Task brief ▸
Please output every line of the material as it stands, without the pictures.

Recorded data ▸

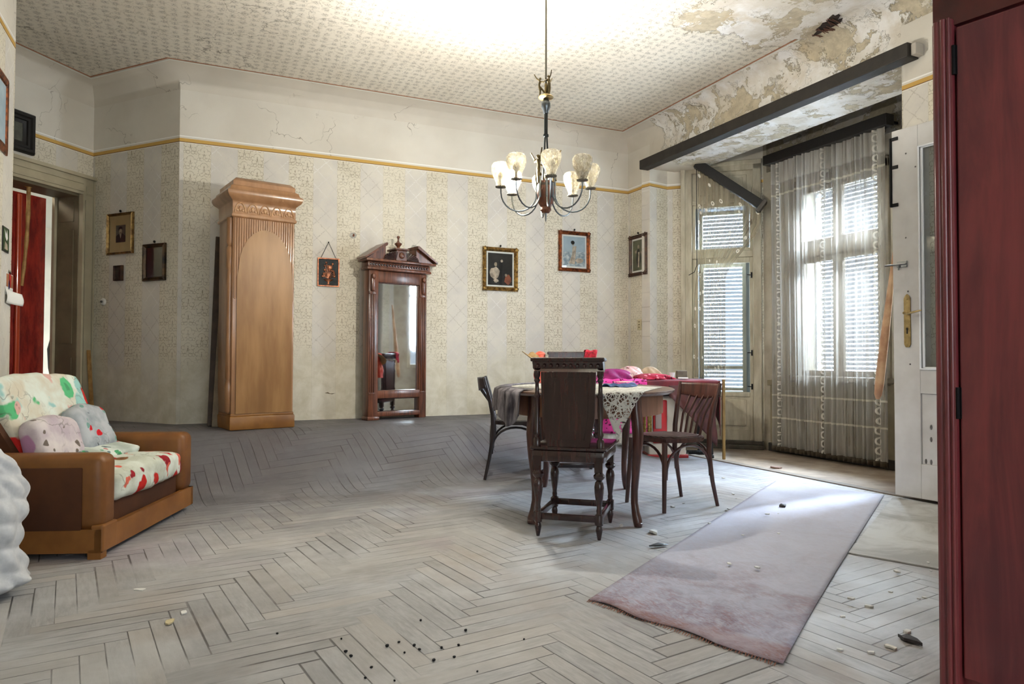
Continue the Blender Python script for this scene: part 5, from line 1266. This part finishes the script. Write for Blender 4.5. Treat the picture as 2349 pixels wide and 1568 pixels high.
# fallen rail and flowered net at the balcony door
t = thing('fallen_rail', 'black curtain board hanging slantwise across the balcony door', 'curtain rail'); t.matrix_world = FB
LR_ = math.hypot(.66, .50); Q = Matrix.Translation((.335, -.225, 3.045)) @ Matrix.Rotation(math.atan2(.50, .66), 4, 'Y')
b = MB(); b.rbox(0, LR_, -.045, .045, -.05, .045, .005, M=Q); b.build('board', M['black'], t)
b = MB(); b.rbox(LR_-.02, LR_+.02, -.075, .075, -.08, .06, .004, M=Q); b.build('end_bracket', simple('grey_plate', (90, 86, 80), .5, .4), t)
b = MB(); b.tube([(.335, -.23, 3.02), (.335, -.23, 1.95), (.31, -.23, 1.88), (.25, -.22, 1.85)], .004, 6); b.build('pull_cord', M['iron'], t)
b = MB()
def fcur(u, v):
    w = .64-.36*ss(.05, .42, v)+.0*v; left = .345-.05*ss(.35, .75, v); zt = 2.99-.50*u
    x = left+u*(w+.05*ss(.35, .75, v)); z = zt*(1-v)+.76*v; a = u*62
    return (x, -.225+.016*math.sin(a)*(.4+v*.6)+.008*math.sin(u*21), z)
b.grid(fcur, 110, 30)
for i, (u, v) in list(b.uv.items()): b.uv[i] = (u, 1-v)
o = b.build('flowered_net_curtain', net('flowered_net', (176, 164, 140), (140, 126, 102), .55, flowers=(8, 22)), None, smooth=True, autosmooth=False); o.matrix_world = FB
tag(o, 'brownish net curtain with small white flowers hanging askew over the balcony door', 'curtain')
# bat-shaped board propped at the near edge of the bay
p0, p1 = on_plane(2054, 560, (4.60, 0, 0), (1, 0, 0)), on_plane(2013, 915, (4.60, 0, 0), (1, 0, 0))
b = MB(); d = (p1-p0).normalized()
b.tube([p0, p0.lerp(p1, .25), p0.lerp(p1, .6), p0.lerp(p1, .9), p0.lerp(p1, .97), p1], [.012, .022, .034, .036, .030, .014], 12, flat=.55)
o = b.build('wooden_bat', simple('orange_wood', (208, 172, 134), .5, rgb2=(170, 126, 94), scale=6), None, smooth=True); tag(o, 'long orange-brown wooden bat hanging between the sheer curtain and the white door', 'bat')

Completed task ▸
Continue the Blender Python script for this scene: part 5, from line 1266. This part finishes the script. Write for Blender 4.5. Treat the picture as 2349 pixels wide and 1568 pixels high.
# fallen rail and flowered net at the balcony door
t = thing('fallen_rail', 'black curtain board hanging slantwise across the balcony door', 'curtain rail'); t.matrix_world = FB
LR_ = math.hypot(.66, .50); Q = Matrix.Translation((.335, -.225, 3.045)) @ Matrix.Rotation(math.atan2(.50, .66), 4, 'Y')
b = MB(); b.rbox(0, LR_, -.045, .045, -.05, .045, .005, M=Q); b.build('board', M['black'], t)
b = MB(); b.rbox(LR_-.02, LR_+.02, -.075, .075, -.08, .06, .004, M=Q); b.build('end_bracket', simple('grey_plate', (90, 86, 80), .5, .4), t)
b = MB(); b.tube([(.335, -.23, 3.02), (.335, -.23, 1.95), (.31, -.23, 1.88), (.25, -.22, 1.85)], .004, 6); b.build('pull_cord', M['iron'], t)
b = MB()
def fcur(u, v):
    w = .64-.36*ss(.05, .42, v)+.0*v; left = .345-.05*ss(.35, .75, v); zt = 2.99-.50*u
    x = left+u*(w+.05*ss(.35, .75, v)); z = zt*(1-v)+.76*v; a = u*62
    return (x, -.225+.016*math.sin(a)*(.4+v*.6)+.008*math.sin(u*21), z)
b.grid(fcur, 110, 30)
for i, (u, v) in list(b.uv.items()): b.uv[i] = (u, 1-v)
o = b.build('flowered_net_curtain', net('flowered_net', (176, 164, 140), (140, 126, 102), .55, flowers=(8, 22)), None, smooth=True, autosmooth=False); o.matrix_world = FB
tag(o, 'brownish net curtain with small white flowers hanging askew over the balcony door', 'curtain')
# bat-shaped board propped at the near edge of the bay
p0, p1 = on_plane(2054, 560, (4.60, 0, 0), (1, 0, 0)), on_plane(2013, 915, (4.60, 0, 0), (1, 0, 0))
b = MB(); d = (p1-p0).normalized()
b.tube([p0, p0.lerp(p1, .25), p0.lerp(p1, .6), p0.lerp(p1, .9), p0.lerp(p1, .97), p1], [.012, .022, .034, .036, .030, .014], 12, flat=.55)
o = b.build('wooden_bat', simple('orange_wood', (208, 172, 134), .5, rgb2=(170, 126, 94), scale=6), None, smooth=True); tag(o, 'long orange-brown wooden bat hanging between the sheer curtain and the white door', 'bat')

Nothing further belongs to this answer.